Hoje, estendido num divã, ao fim da tarde olhava as nuvens correrem sobre o Rio que corre lá ao fundo. E pensava:
-Tenho-me sentido jovem até há poucos meses. Agora estou acabado. Parece-me que é tarde para tudo. Quando leio, não termino o parágrafo e começo o parágrafo seguinte. Cada livro em que pego já não me interessa antes de o ler ou sinto que deveria tê-lo lido antes. Diante de cada problema social, político, económico, sinto que já é tarde, não para me aprofundar mas para aproximar-me. Sinto que a minha vida falhou inteiramente. Passei de relance por tudo: ciência, fé, amor, sem nunca mergulhar. Também em matéria de fé, fiquei na periferia. Recuei diante das primeiras contradições, dos primeiros absurdos, do que me parecia preconceito e paganismo ...
Um jovem padre disse-me um dia que só há um modo de crer em Deus.
- Qual? Perguntei..
- Crer.
O meu modo de crer talvez seja errado, mas tenho um modo meu de crer. No museu de Luxemburgo há um quadro de Burnand: representa os Apóstolos Pedro e João, que na manhã de Páscoa vão ao túmulo do Senhor. João é um rapaz que se parece comigo quando jovem: cabelos atirados para trás, olhar atento, quase febril; as mãos juntas, não em posição de prece, mas como para comprimir a própria ânsia; Pedro tem o rosto queimado pela beira-mar; é um tipo maduro de homem do povo: a fronte esculpida de rugas, olhos de míope, que procuram; os dois caminham contra o vento e, se bem que não se veja senão a parte alta do corpo, há todo o movimento da impaciência, e da inquietude ...

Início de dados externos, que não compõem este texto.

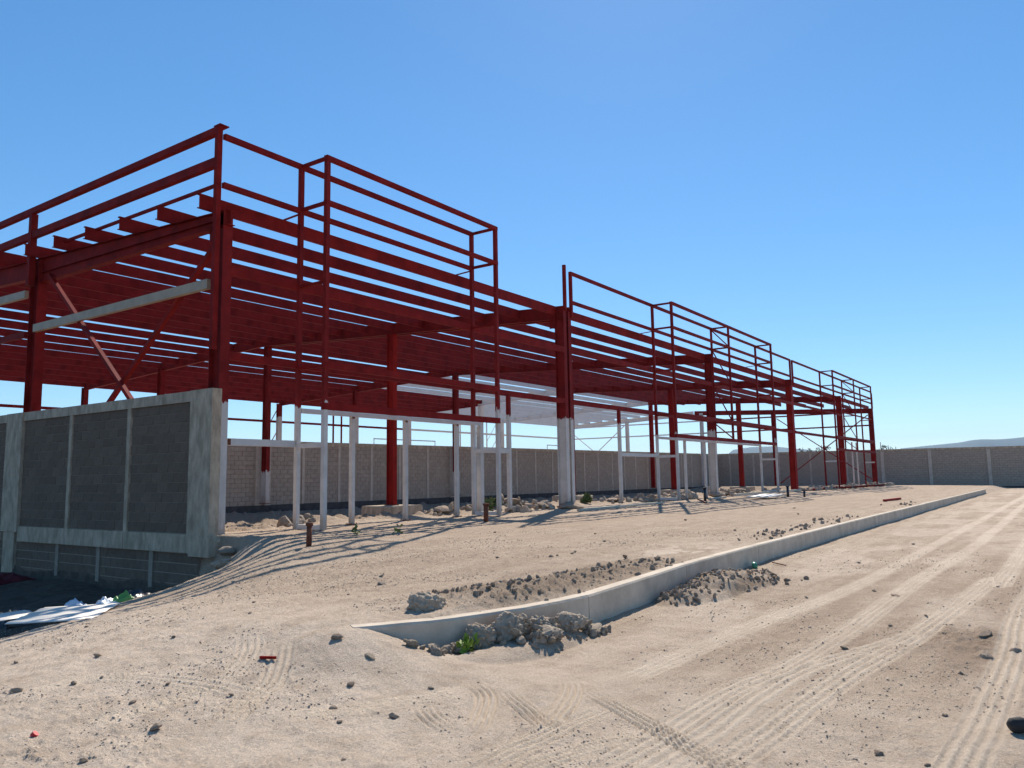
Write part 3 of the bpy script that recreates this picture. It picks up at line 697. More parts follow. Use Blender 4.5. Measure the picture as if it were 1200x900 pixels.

Pois bem, esse quadro fala-me bem mais do que qualquer sermão, mais que qualquer prova da autenticidade dos actos dos Apóstolos. Quando tenho incertezas ,e posso, vou ver esse quadro. Creio assim, mas sinto que estou em atraso. Nestes últimos tempos sabia passar as minhas ideias, mas secretamente, no fundo, iludia-me nas minhas verdades. Tive, pois, de reconhecer que, na realidade, falei mentiras.
A minha vida não teve um acto de amor inicial, e eu procurei o amor toda a vida. Se amanhã, porque afinal preciso de viver, recomeçar o meu “comércio” de palavras de amor...não será de estranhar.
Toda a minha vida foi assinalada por um erro inicial: a falta de um acto de amor; o meu sonho era ter um filho meu, inteiramente meu, para o educar não de acordo com a minha conduta, mas de acordo com a que deve ser a conduta de um verdadeiro homem: um menino ao qual ensinaria as primeiras orações, as primeiras palavras, a composição das primeiras frases; de quem tiraria o canivete da mão ...
Para mim não existe sentido inverso.
Será que ainda sei as orações que teria ensinado ao meu filho?
É possível, e natural, que amanhã esteja melhor.